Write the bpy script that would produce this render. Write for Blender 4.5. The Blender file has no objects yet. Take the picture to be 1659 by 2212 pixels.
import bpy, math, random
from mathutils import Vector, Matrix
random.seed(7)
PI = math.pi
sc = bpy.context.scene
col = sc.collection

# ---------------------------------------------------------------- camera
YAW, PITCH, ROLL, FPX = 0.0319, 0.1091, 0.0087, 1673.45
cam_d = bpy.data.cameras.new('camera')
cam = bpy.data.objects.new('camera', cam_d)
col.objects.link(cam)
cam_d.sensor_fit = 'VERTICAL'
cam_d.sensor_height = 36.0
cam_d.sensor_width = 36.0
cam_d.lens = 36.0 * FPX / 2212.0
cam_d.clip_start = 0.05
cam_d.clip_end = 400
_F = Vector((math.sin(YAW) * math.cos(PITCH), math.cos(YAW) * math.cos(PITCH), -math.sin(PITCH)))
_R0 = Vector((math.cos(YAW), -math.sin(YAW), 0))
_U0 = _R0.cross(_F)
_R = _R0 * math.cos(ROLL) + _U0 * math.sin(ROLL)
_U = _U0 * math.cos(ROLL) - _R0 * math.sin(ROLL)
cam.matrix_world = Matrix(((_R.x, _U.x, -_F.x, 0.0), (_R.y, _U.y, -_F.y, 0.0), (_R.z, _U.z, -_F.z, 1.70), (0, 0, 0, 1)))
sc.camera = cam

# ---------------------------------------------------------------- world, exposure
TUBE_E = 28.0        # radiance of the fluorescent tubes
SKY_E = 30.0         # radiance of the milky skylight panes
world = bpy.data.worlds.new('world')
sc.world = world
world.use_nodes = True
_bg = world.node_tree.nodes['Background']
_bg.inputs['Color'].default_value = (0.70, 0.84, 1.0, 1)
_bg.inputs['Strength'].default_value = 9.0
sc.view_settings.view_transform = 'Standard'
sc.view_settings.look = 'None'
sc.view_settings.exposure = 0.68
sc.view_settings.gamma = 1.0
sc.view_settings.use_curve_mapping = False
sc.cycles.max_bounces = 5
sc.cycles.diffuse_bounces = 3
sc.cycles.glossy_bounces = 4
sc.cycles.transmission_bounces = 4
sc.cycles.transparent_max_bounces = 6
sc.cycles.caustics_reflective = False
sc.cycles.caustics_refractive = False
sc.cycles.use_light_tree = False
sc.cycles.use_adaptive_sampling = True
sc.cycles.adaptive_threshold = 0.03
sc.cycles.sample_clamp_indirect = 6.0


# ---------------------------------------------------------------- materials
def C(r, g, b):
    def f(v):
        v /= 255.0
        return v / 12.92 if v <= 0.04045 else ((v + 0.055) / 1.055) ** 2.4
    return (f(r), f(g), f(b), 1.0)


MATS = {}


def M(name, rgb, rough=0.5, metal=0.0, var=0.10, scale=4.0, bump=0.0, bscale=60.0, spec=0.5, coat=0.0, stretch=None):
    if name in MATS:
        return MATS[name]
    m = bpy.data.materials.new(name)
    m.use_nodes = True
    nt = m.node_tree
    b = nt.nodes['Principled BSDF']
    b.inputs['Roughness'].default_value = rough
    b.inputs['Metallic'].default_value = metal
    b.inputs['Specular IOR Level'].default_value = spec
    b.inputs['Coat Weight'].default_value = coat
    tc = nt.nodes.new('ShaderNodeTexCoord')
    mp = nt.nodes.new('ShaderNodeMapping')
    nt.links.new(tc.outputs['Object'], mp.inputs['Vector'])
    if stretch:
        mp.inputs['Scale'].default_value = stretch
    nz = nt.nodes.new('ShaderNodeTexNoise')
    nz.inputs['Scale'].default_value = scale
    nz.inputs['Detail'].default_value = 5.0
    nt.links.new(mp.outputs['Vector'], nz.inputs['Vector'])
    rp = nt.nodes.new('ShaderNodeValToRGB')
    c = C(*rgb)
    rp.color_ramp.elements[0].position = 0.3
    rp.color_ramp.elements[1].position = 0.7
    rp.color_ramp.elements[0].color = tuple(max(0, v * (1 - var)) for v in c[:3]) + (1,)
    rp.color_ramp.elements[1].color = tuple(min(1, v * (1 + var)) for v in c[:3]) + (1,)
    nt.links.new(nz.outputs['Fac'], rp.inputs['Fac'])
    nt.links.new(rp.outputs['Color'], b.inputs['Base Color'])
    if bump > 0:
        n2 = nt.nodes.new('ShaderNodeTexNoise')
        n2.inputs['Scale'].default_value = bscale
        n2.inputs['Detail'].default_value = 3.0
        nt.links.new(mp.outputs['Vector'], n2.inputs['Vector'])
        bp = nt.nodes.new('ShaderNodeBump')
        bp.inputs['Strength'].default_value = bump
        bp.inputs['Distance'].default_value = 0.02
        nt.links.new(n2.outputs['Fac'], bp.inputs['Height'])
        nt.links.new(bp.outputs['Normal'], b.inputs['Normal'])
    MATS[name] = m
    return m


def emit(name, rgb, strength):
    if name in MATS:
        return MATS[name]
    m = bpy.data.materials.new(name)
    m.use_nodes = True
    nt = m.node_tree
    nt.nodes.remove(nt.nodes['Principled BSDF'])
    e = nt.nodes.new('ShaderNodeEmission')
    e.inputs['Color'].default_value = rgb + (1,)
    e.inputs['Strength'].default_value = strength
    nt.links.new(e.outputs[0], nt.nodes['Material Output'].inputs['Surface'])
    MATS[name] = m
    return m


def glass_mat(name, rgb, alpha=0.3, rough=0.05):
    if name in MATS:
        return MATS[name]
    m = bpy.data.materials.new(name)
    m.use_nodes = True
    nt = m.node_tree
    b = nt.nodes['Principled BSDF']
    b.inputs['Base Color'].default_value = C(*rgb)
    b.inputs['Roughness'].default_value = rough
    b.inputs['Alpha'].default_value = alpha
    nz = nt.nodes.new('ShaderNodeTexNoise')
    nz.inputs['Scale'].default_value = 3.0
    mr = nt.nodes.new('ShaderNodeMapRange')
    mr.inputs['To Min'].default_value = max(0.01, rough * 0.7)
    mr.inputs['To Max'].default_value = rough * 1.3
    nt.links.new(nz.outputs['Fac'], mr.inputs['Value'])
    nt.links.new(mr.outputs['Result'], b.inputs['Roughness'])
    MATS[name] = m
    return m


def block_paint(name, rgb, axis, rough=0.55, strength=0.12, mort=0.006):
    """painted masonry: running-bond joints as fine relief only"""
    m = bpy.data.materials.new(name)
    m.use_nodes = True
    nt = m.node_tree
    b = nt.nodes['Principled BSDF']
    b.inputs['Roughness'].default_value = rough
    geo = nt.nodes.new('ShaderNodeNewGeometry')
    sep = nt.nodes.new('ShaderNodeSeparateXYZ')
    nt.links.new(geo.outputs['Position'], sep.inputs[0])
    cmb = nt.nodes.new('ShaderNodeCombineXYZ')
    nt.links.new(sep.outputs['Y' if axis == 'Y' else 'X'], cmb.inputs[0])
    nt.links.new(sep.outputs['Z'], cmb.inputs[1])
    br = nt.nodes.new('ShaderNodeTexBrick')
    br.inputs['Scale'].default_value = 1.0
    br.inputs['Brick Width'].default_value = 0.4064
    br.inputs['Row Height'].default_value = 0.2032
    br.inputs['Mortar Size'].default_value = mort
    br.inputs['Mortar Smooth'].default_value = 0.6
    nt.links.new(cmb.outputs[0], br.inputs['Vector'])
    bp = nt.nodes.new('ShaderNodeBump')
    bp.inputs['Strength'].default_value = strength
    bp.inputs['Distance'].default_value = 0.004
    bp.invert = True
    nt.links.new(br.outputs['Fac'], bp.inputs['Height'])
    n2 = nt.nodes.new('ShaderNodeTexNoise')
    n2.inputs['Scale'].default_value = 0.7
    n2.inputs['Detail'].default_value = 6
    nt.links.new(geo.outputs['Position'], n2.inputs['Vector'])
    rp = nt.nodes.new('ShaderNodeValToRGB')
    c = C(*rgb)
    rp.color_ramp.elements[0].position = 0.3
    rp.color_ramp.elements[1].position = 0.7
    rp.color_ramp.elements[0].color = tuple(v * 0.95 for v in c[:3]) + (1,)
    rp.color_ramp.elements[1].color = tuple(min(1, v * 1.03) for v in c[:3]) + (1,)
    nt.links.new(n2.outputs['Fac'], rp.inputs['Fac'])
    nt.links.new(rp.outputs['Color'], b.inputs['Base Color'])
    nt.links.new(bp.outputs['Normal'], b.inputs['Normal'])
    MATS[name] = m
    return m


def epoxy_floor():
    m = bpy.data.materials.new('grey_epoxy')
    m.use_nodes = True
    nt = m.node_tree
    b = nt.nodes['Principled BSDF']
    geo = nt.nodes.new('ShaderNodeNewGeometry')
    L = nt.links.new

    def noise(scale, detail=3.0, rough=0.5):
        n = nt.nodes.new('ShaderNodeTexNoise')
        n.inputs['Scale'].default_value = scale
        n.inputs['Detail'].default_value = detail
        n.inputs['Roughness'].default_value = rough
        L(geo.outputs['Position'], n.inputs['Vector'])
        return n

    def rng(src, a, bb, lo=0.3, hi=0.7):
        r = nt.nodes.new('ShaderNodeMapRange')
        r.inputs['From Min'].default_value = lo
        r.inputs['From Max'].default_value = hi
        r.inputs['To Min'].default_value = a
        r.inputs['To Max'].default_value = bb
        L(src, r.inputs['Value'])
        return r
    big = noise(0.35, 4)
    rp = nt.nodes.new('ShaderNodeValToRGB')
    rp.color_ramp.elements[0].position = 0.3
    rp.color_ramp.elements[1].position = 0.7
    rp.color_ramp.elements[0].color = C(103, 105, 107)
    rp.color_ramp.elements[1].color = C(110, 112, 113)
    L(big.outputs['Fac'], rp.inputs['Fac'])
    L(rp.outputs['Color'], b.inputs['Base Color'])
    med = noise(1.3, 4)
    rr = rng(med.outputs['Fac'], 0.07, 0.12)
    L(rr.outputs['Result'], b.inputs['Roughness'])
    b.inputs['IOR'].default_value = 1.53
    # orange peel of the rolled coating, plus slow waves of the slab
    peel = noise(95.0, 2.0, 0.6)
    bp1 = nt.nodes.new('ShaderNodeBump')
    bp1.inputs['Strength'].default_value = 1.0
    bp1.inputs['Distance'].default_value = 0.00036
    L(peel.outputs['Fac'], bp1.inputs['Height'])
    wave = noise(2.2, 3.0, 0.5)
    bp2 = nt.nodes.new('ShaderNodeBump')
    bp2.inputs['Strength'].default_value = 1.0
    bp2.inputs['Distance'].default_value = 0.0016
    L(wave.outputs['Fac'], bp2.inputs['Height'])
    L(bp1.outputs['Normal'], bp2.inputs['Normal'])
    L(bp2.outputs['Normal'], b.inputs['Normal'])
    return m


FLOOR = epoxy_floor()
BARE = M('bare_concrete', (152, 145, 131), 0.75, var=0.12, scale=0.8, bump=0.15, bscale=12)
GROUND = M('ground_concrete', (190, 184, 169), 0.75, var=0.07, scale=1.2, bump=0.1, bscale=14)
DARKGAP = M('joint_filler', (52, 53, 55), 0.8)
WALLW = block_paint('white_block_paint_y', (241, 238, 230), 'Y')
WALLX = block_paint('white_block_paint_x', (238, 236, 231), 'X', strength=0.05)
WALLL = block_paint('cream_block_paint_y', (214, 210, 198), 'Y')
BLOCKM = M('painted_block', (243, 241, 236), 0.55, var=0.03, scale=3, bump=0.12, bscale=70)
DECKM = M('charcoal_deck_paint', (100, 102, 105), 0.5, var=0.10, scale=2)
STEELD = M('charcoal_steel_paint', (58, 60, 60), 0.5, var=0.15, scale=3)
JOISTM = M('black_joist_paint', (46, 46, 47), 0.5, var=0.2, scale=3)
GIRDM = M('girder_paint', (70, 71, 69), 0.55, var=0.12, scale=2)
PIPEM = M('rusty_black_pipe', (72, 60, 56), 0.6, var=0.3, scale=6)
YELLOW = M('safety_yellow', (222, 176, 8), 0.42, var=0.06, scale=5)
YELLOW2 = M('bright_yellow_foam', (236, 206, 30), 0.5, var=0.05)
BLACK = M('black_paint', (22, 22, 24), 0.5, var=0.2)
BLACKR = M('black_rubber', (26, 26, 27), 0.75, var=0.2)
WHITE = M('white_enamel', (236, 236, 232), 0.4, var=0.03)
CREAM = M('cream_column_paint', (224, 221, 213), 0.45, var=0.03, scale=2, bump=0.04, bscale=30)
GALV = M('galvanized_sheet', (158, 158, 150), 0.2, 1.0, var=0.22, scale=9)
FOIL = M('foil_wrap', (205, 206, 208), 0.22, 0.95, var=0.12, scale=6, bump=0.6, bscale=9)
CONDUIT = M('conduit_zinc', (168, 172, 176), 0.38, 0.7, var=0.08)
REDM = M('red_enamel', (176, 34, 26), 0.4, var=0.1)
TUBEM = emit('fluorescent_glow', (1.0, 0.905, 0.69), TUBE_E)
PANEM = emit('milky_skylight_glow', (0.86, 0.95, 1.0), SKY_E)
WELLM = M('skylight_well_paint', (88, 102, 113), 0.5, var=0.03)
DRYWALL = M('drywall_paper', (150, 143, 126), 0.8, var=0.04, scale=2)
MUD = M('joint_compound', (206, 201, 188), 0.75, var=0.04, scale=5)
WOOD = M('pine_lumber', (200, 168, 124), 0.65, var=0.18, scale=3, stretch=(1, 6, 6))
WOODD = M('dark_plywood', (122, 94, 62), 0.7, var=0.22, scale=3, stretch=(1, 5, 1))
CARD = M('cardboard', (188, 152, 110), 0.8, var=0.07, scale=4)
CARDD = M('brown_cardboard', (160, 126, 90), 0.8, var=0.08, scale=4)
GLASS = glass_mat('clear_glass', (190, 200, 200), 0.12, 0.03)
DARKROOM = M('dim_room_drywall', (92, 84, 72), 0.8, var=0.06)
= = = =
Do this: Print the material above verbatim, first line through the line containing "sc.camera = cam", both included.

Result:
Write the bpy script that would produce this render. Write for Blender 4.5. The Blender file has no objects yet. Take the picture to be 1659 by 2212 pixels.
import bpy, math, random
from mathutils import Vector, Matrix
random.seed(7)
PI = math.pi
sc = bpy.context.scene
col = sc.collection

# ---------------------------------------------------------------- camera
YAW, PITCH, ROLL, FPX = 0.0319, 0.1091, 0.0087, 1673.45
cam_d = bpy.data.cameras.new('camera')
cam = bpy.data.objects.new('camera', cam_d)
col.objects.link(cam)
cam_d.sensor_fit = 'VERTICAL'
cam_d.sensor_height = 36.0
cam_d.sensor_width = 36.0
cam_d.lens = 36.0 * FPX / 2212.0
cam_d.clip_start = 0.05
cam_d.clip_end = 400
_F = Vector((math.sin(YAW) * math.cos(PITCH), math.cos(YAW) * math.cos(PITCH), -math.sin(PITCH)))
_R0 = Vector((math.cos(YAW), -math.sin(YAW), 0))
_U0 = _R0.cross(_F)
_R = _R0 * math.cos(ROLL) + _U0 * math.sin(ROLL)
_U = _U0 * math.cos(ROLL) - _R0 * math.sin(ROLL)
cam.matrix_world = Matrix(((_R.x, _U.x, -_F.x, 0.0), (_R.y, _U.y, -_F.y, 0.0), (_R.z, _U.z, -_F.z, 1.70), (0, 0, 0, 1)))
sc.camera = cam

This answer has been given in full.